Je ne citerai pas de nom, car comment choisir entre les victimes ? Mais l’idée de cet hommage a été portée par une association, l’ANPROMEVO, à l’origine, il faut bien le dire, de la demande - et je rappelle aussi qu’elle a été reçue pour la première fois en 2007 par Odette Christienne, ma collègue -, dont le président est Jean François Gavoury, fils du commissaire Gavoury, chargé de la lutte contre l’OAS, assassiné à Alger le 31 mai 1961, et le secrétaire le Docteur Jean Philippe Ould Aoudia, fils de Salah Ould Aoudia, assassiné par l’OAS lors du massacre des Centres sociaux le 15 mars 1962 : ils sont présents dans la tribune, et je tiens à les saluer particulièrement, avec émotion et avec amitié.
Je rappelle aussi, parce que c’est une image qui était très forte - certains s’en souviennent -, l’image de cette petite fille, Delphine Renard, frappée au visage, qui est restée aveugle après l’attentat qui visait André Malraux.

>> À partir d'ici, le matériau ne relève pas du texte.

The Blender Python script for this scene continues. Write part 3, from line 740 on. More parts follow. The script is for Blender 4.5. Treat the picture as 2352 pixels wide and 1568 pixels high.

Je voudrais répéter que les fils et filles de victimes de l’OAS poursuivent inlassablement leur combat pour la vérité, pour la justice, la dignité et pour que cessent, au cœur de la République, ces hommages rendus aux assassins de leurs pères, et l’apposition de cette stèle est un apport à leur juste cause.
Le Conseil de Paris va s’honorer, dans les secondes qui viennent, en votant cette délibération, je l’espère, à l’unanimité.
Je vous remercie.
C’est avec beaucoup d’émotions que nous avons pu assister à ce vote.